-- Given task --
The records underneath are to be repeated exactly, with the pictures left out.

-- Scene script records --
^^^^

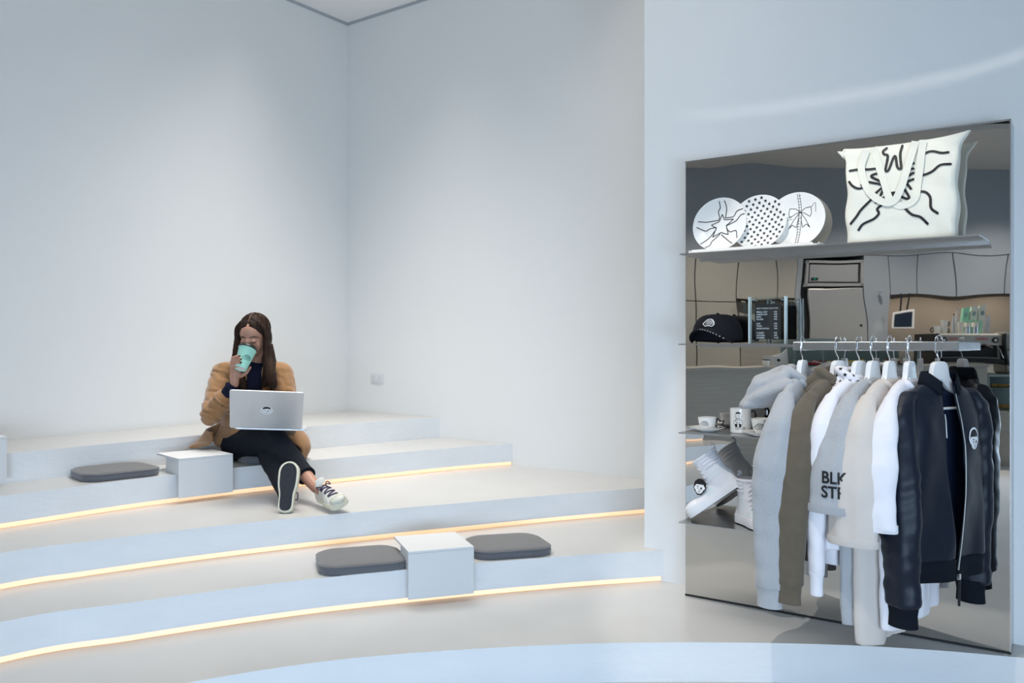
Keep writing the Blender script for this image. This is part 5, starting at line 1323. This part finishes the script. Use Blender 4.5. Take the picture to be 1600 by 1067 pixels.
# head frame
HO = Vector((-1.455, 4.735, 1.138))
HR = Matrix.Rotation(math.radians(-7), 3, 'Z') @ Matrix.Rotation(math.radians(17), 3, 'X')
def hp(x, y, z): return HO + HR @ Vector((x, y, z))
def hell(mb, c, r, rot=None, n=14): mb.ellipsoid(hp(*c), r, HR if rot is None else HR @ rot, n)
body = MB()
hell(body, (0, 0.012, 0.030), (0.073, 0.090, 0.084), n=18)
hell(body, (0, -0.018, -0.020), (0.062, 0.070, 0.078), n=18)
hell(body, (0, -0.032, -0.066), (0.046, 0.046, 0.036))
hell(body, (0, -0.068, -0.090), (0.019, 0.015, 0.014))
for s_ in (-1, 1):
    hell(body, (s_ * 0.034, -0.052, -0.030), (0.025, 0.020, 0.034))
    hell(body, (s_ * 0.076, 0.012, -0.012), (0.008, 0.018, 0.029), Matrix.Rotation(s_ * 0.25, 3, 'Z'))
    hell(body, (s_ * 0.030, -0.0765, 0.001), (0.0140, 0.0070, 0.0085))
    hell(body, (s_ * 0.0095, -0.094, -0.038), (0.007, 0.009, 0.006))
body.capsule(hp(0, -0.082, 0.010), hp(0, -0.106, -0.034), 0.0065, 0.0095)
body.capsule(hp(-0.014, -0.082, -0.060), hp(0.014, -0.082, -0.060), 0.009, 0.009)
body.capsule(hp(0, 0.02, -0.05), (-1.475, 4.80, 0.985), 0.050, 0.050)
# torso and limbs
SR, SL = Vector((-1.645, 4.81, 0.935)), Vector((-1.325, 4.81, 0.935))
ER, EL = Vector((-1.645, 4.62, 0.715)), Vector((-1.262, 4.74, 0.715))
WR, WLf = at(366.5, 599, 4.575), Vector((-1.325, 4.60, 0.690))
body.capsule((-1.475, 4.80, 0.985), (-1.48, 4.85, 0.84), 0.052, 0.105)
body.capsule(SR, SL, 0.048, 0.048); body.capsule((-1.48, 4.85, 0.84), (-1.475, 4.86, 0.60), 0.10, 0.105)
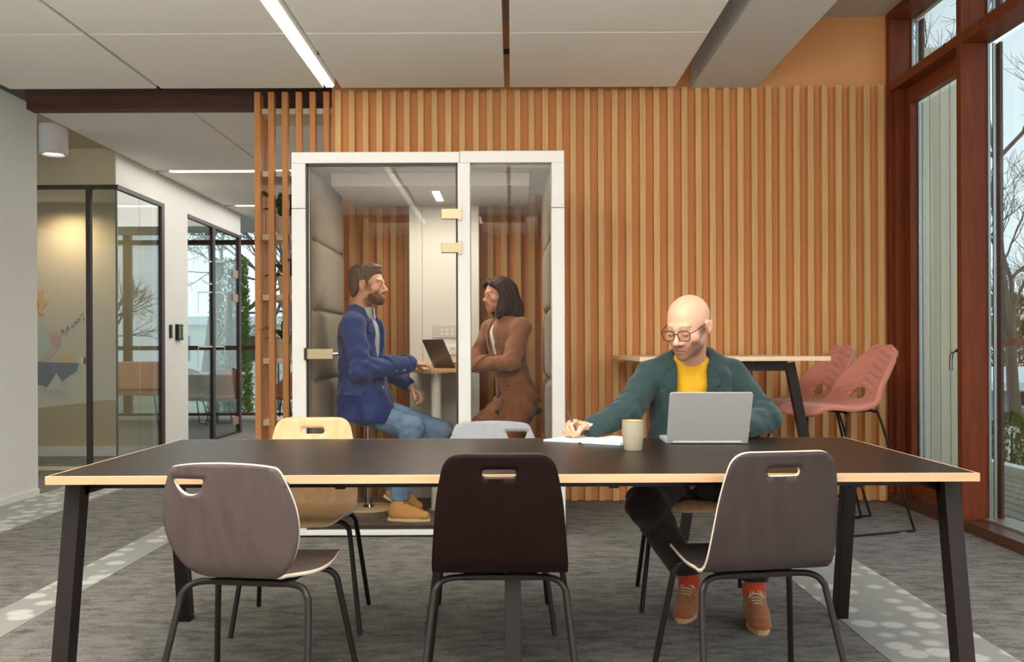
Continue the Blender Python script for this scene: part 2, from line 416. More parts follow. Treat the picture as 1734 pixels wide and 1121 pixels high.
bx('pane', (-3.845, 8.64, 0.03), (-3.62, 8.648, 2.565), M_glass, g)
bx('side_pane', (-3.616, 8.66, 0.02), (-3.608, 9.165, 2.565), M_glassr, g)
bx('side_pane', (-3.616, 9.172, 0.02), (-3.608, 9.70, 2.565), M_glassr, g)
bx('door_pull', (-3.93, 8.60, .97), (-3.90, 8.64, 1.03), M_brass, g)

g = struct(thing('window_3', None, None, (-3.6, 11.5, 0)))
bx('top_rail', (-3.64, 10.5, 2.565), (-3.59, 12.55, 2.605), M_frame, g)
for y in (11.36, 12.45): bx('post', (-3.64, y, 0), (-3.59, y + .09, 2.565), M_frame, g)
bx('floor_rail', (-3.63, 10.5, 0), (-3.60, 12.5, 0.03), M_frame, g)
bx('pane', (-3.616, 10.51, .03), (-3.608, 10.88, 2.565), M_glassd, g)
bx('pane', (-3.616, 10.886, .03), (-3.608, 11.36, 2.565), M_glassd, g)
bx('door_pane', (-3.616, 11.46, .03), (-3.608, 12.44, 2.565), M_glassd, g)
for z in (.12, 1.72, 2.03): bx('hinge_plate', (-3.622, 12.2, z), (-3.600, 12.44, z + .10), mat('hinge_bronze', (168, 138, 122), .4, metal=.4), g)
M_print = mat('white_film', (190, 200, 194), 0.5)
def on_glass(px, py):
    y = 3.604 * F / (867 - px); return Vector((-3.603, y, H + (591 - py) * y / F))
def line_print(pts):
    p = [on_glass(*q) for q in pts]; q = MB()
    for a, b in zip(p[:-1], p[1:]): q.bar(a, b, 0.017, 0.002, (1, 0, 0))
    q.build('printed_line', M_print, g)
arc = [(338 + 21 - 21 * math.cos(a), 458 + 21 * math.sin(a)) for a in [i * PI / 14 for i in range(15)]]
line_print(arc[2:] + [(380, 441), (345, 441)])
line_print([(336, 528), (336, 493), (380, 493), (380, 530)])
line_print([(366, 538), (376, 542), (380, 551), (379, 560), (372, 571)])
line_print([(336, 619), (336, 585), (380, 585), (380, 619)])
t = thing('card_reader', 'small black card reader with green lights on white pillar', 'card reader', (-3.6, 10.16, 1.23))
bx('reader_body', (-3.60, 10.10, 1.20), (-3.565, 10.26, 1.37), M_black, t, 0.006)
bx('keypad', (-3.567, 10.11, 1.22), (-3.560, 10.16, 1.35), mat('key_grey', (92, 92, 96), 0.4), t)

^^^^

-- In response --
Keep writing the Blender script for this image. This is part 5, starting at line 1323. This part finishes the script. Use Blender 4.5. Take the picture to be 1600 by 1067 pixels.
# head frame
HO = Vector((-1.455, 4.735, 1.138))
HR = Matrix.Rotation(math.radians(-7), 3, 'Z') @ Matrix.Rotation(math.radians(17), 3, 'X')
def hp(x, y, z): return HO + HR @ Vector((x, y, z))
def hell(mb, c, r, rot=None, n=14): mb.ellipsoid(hp(*c), r, HR if rot is None else HR @ rot, n)
body = MB()
hell(body, (0, 0.012, 0.030), (0.073, 0.090, 0.084), n=18)
hell(body, (0, -0.018, -0.020), (0.062, 0.070, 0.078), n=18)
hell(body, (0, -0.032, -0.066), (0.046, 0.046, 0.036))
hell(body, (0, -0.068, -0.090), (0.019, 0.015, 0.014))
for s_ in (-1, 1):
    hell(body, (s_ * 0.034, -0.052, -0.030), (0.025, 0.020, 0.034))
    hell(body, (s_ * 0.076, 0.012, -0.012), (0.008, 0.018, 0.029), Matrix.Rotation(s_ * 0.25, 3, 'Z'))
    hell(body, (s_ * 0.030, -0.0765, 0.001), (0.0140, 0.0070, 0.0085))
    hell(body, (s_ * 0.0095, -0.094, -0.038), (0.007, 0.009, 0.006))
body.capsule(hp(0, -0.082, 0.010), hp(0, -0.106, -0.034), 0.0065, 0.0095)
body.capsule(hp(-0.014, -0.082, -0.060), hp(0.014, -0.082, -0.060), 0.009, 0.009)
body.capsule(hp(0, 0.02, -0.05), (-1.475, 4.80, 0.985), 0.050, 0.050)
# torso and limbs
SR, SL = Vector((-1.645, 4.81, 0.935)), Vector((-1.325, 4.81, 0.935))
ER, EL = Vector((-1.645, 4.62, 0.715)), Vector((-1.262, 4.74, 0.715))
WR, WLf = at(366.5, 599, 4.575), Vector((-1.325, 4.60, 0.690))
body.capsule((-1.475, 4.80, 0.985), (-1.48, 4.85, 0.84), 0.052, 0.105)
body.capsule(SR, SL, 0.048, 0.048); body.capsule((-1.48, 4.85, 0.84), (-1.475, 4.86, 0.60), 0.10, 0.105)
Continue the Blender Python script for this scene: part 2, from line 416. More parts follow. Treat the picture as 1734 pixels wide and 1121 pixels high.
bx('pane', (-3.845, 8.64, 0.03), (-3.62, 8.648, 2.565), M_glass, g)
bx('side_pane', (-3.616, 8.66, 0.02), (-3.608, 9.165, 2.565), M_glassr, g)
bx('side_pane', (-3.616, 9.172, 0.02), (-3.608, 9.70, 2.565), M_glassr, g)
bx('door_pull', (-3.93, 8.60, .97), (-3.90, 8.64, 1.03), M_brass, g)

g = struct(thing('window_3', None, None, (-3.6, 11.5, 0)))
bx('top_rail', (-3.64, 10.5, 2.565), (-3.59, 12.55, 2.605), M_frame, g)
for y in (11.36, 12.45): bx('post', (-3.64, y, 0), (-3.59, y + .09, 2.565), M_frame, g)
bx('floor_rail', (-3.63, 10.5, 0), (-3.60, 12.5, 0.03), M_frame, g)
bx('pane', (-3.616, 10.51, .03), (-3.608, 10.88, 2.565), M_glassd, g)
bx('pane', (-3.616, 10.886, .03), (-3.608, 11.36, 2.565), M_glassd, g)
bx('door_pane', (-3.616, 11.46, .03), (-3.608, 12.44, 2.565), M_glassd, g)
for z in (.12, 1.72, 2.03): bx('hinge_plate', (-3.622, 12.2, z), (-3.600, 12.44, z + .10), mat('hinge_bronze', (168, 138, 122), .4, metal=.4), g)
M_print = mat('white_film', (190, 200, 194), 0.5)
def on_glass(px, py):
    y = 3.604 * F / (867 - px); return Vector((-3.603, y, H + (591 - py) * y / F))
def line_print(pts):
    p = [on_glass(*q) for q in pts]; q = MB()
    for a, b in zip(p[:-1], p[1:]): q.bar(a, b, 0.017, 0.002, (1, 0, 0))
    q.build('printed_line', M_print, g)
arc = [(338 + 21 - 21 * math.cos(a), 458 + 21 * math.sin(a)) for a in [i * PI / 14 for i in range(15)]]
line_print(arc[2:] + [(380, 441), (345, 441)])
line_print([(336, 528), (336, 493), (380, 493), (380, 530)])
line_print([(366, 538), (376, 542), (380, 551), (379, 560), (372, 571)])
line_print([(336, 619), (336, 585), (380, 585), (380, 619)])
t = thing('card_reader', 'small black card reader with green lights on white pillar', 'card reader', (-3.6, 10.16, 1.23))
bx('reader_body', (-3.60, 10.10, 1.20), (-3.565, 10.26, 1.37), M_black, t, 0.006)
bx('keypad', (-3.567, 10.11, 1.22), (-3.560, 10.16, 1.35), mat('key_grey', (92, 92, 96), 0.4), t)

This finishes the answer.